» **What to work on**
Drop every picture. Then return, exactly, the lines from the beginning of the listing below through the one containing "tag(o, 'small dark".

╭─ Provided material

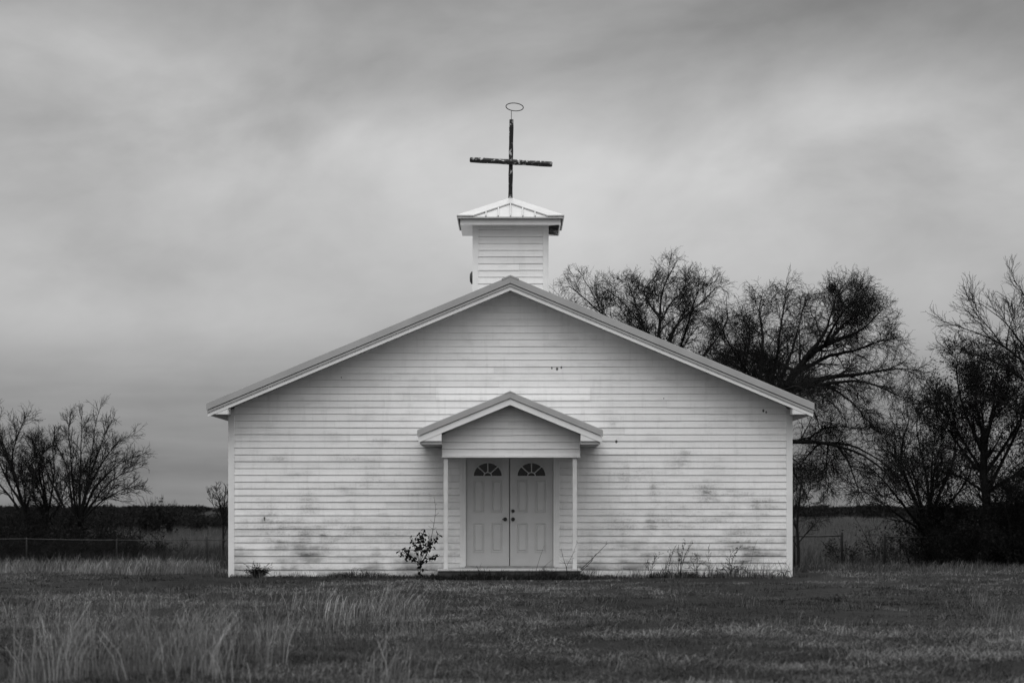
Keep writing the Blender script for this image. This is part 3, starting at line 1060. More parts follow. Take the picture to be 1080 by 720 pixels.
# bird nest in it
nx, ny_, nz = at(877.5, 304, YT + 0.2)
rng = np.random.default_rng(4)
pts = np.array([nx, ny_, nz]) + rng.normal(0, 0.055, (110, 1, 3)) + np.concatenate([np.zeros((110, 1, 3)), rng.normal(0, 0.07, (110, 2, 3))], 1)
V, F = tubes_mesh([(pts, np.full((110, 3), 0.006))], [4])
o = np_mesh('bird_nest', V - np.array([nx, ny_, nz]), F.ravel(), np.full(len(F), 4), M_LEAF)
o.location = (nx, ny_, nz)
tag(o, 'small dark nest of twigs near the top of the leaning bare tree', 'nest')

# multi-stemmed tree by the fence on the right
SHIFT[:] = [6, 500, 80]
YC = 29.0
bC = at(978, 0, YC); bC = (bC[0], YC, gz1(bC[0], YC))
tC = [
    ([bC] + pix([(978, 585), (978, 565), (978, 552)], YC), 0.15, 0.11),
    (pix([(978, 560), (965, 528), (952, 494), (948, 470), (956, 448), (960, 430)], YC, -.8), 0.08, 0.010),
    (pix([(979, 560), (980, 530), (977, 488), (970, 466), (966, 440), (972, 415)], YC, .6), 0.07, 0.010),
    (pix([(979, 560), (985, 530), (1000, 503), (1008, 470), (1004, 440), (1010, 410)], YC, 1.2), 0.07, 0.010),
    (pix([(978, 565), (952, 530), (930, 505), (908, 488), (892, 478)], YC, -1.0), 0.06, 0.010),
    (pix([(978, 565), (944, 540), (920, 524), (902, 512)], YC, 1.0), 0.045, 0.010),
    (pix([(979, 560), (1000, 530), (1022, 500), (1030, 470), (1026, 440)], YC, -1.2), 0.05, 0.010),
    (pix([(978, 560), (962, 516), (938, 470), (930, 450), (918, 440)], YC, 1.4), 0.05, 0.010),
]
fineC = [dict(per=12, t0=.2, t1=1.0, length=1.5, angle=38, Pn=7, trop=(0, 0, .3), wig=.16, rk=.5, rend=.007, shrink=.6),
         dict(per=8, t0=.1, t1=1.0, length=.75, angle=42, Pn=5, trop=(0, 0, .1), wig=.2, rk=.6, rend=.005),
         dict(per=5, t0=.12, t1=1.0, length=.38, angle=45, Pn=4, trop=(0, 0, 0), wig=.2, rk=.7, rend=.004)]
plant('multi_stem_tree', bC, tC, fineC, 'dark multi-stemmed tree fanning out behind the fence gap right of the church', seed=41, leaves=(3, 1, 0.065, lambda p: (np.arange(len(p)) % 3) == 0))

# leafy dark tree near the right edge
SHIFT[:] = [16, 480, 110]
YD = 27.0
bD = at(1043, 0, YD); bD = (bD[0], YD, gz1(bD[0], YD))
tD = [
    ([bD] + pix([(1043, 585), (1041, 540), (1036, 490), (1038, 450)], YD), 0.17, 0.10),
    (pix([(1038, 480), (1024, 440), (1014, 405), (1008, 375), (1012, 356)], YD, -.8), 0.07, 0.010),
    (pix([(1038, 470), (1046, 430), (1050, 390), (1056, 355)], YD, .6), 0.07, 0.010),
    (pix([(1038, 500), (1064, 460), (1082, 420), (1098, 380)], YD, 1.0), 0.07, 0.010),
    (pix([(1038, 500), (1012, 470), (996, 440), (986, 410)], YD, 1.0), 0.06, 0.010),
    (pix([(1040, 520), (1070, 500), (1096, 480), (1120, 470)], YD, -1.0), 0.06, 0.010),
    (pix([(1040, 520), (1016, 505), (996, 498), (980, 500)], YD, -1.2), 0.05, 0.010),
    (pix([(1040, 530), (1064, 530), (1090, 535)], YD, .8), 0.05, 0.010),
    (pix([(1040, 540), (1020, 545), (1000, 550)], YD, .8), 0.04, 0.010),
    (pix([(1038, 460), (1030, 420), (1030, 380), (1036, 360)], YD, 1.8), 0.06, 0.010),
    (pix([(1041, 520), (1060, 480), (1078, 440), (1086, 400), (1084, 362)], YD, -1.6), 0.07, 0.010),
    (pix([(1041, 545), (1074, 560), (1100, 574)], YD, 1.4), 0.04, 0.010),
    (pix([(1041, 550), (1014, 568), (996, 582)], YD, -1.0), 0.04, 0.010),
    (pix([(1041, 555), (1056, 572), (1070, 590)], YD, -1.3), 0.04, 0.010),
]
plant('leafy_tree', bD, tD, fineC + [dict(per=2, t0=.2, t1=1.0, length=.24, angle=44, Pn=3, trop=(0, 0, 0), wig=.2, rk=.7, rend=.003)], 'dark tree still holding many withered leaves near the right edge of the photo', seed=55,
      leaves=(3, 3, 0.062, lambda p: (np.sin(p[:, 0] * 5.1 + 1) * np.sin(p[:, 2] * 4.3) * np.cos(p[:, 1] * 3.7) + 0.12 * (2.6 - p[:, 2]) > -0.36)))

# bare tree outside the right edge, its long limbs reaching in at the top
SHIFT[:] = [40, 420, 130]
YE = 25.0
bE = at(1112, 0, YE); bE = (bE[0], YE, gz1(bE[0], YE))
tE = [
    ([bE] + pix([(1112, 560), (1112, 500), (1110, 440)], YE), 0.19, 0.12),
    (pix([(1110, 450), (1090, 380), (1062, 345), (1040, 326), (1012, 316), (994, 306)], YE, -.8), 0.08, 0.008),
    (pix([(1110, 450), (1096, 370), (1072, 330), (1058, 300), (1042, 288), (1034, 282)], YE, .6), 0.08, 0.008),
    (pix([(1110, 440), (1104, 360), (1092, 300), (1080, 270), (1068, 254)], YE, 0.2), 0.08, 0.008),
    (pix([(1110, 450), (1084, 392), (1050, 360), (1020, 345), (1000, 336)], YE, 1.0), 0.06, 0.008),
    (pix([(1110, 440), (1124, 360), (1136, 300), (1150, 260)], YE, 1.0), 0.08, 0.008),
    (pix([(1110, 440), (1140, 380), (1170, 330)], YE, -1.0), 0.08, 0.008),
    (pix([(1062, 345), (1040, 312), (1028, 296), (1024, 280)], YE, -.4), 0.03, 0.007),
    (pix([(1110, 460), (1080, 440), (1060, 425), (1040, 420)], YE, -1.2), 0.05, 0.008),
]
fineE = [dict(per=10, t0=.25, t1=1.0, length=1.25, angle=26, Pn=8, trop=(-.1, 0, .35), wig=.09, rk=.5, rend=.006, shrink=.6),
         dict(per=6, t0=.12, t1=1.0, length=.7, angle=30, Pn=6, trop=(0, 0, .25), wig=.12, rk=.6, rend=.0045),
         dict(per=3, t0=.15, t1=1.0, length=.34, angle=34, Pn=4, trop=(0, 0, .1), wig=.15, rk=.7, rend=.0036)]
plant('bare_tree', bE, tE, fineE, 'bare tree with long upswept twigs reaching in over the right edge of the photo', seed=63, back=0.4)

# thin bare sapling right behind the church's right corner
SHIFT[:] = [0, 1, 1]
YS = 22.0
bS = at(842, 0, YS); bS = (bS[0], YS, gz1(bS[0], YS))
tS = [([bS] + pix([(842, 570), (841, 548), (844, 520), (848, 490)], YS), 0.05, 0.012),
      (pix([(842, 572), (852, 560), (866, 546), (872, 530)], YS, .5), 0.02, 0.006),
      (pix([(841, 560), (836, 540), (850, 515), (858, 500)], YS, -.5), 0.02, 0.006),
      (pix([(842, 540), (850, 530), (856, 510)], YS, .3), 0.018, 0.006)]
plant('bare_sapling', bS, tS, [dict(per=6, t0=.2, t1=1, length=.55, angle=38, Pn=6, trop=(0, 0, .2), wig=.16, rk=.6, rend=.005),
                               dict(per=6, t0=.15, t1=1, length=.35, angle=42, Pn=4, trop=(0, 0, 0), wig=.2, rk=.6, rend=.004),
                               dict(per=3, t0=.15, t1=1, length=.2, angle=42, Pn=3, trop=(0, 0, 0), wig=.2, rk=.6, rend=.003)],
      'thin bare sapling close beside the right corner of the church', seed=71)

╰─

» **Expected output**
Keep writing the Blender script for this image. This is part 3, starting at line 1060. More parts follow. Take the picture to be 1080 by 720 pixels.
# bird nest in it
nx, ny_, nz = at(877.5, 304, YT + 0.2)
rng = np.random.default_rng(4)
pts = np.array([nx, ny_, nz]) + rng.normal(0, 0.055, (110, 1, 3)) + np.concatenate([np.zeros((110, 1, 3)), rng.normal(0, 0.07, (110, 2, 3))], 1)
V, F = tubes_mesh([(pts, np.full((110, 3), 0.006))], [4])
o = np_mesh('bird_nest', V - np.array([nx, ny_, nz]), F.ravel(), np.full(len(F), 4), M_LEAF)
o.location = (nx, ny_, nz)
tag(o, 'small dark nest of twigs near the top of the leaning bare tree', 'nest')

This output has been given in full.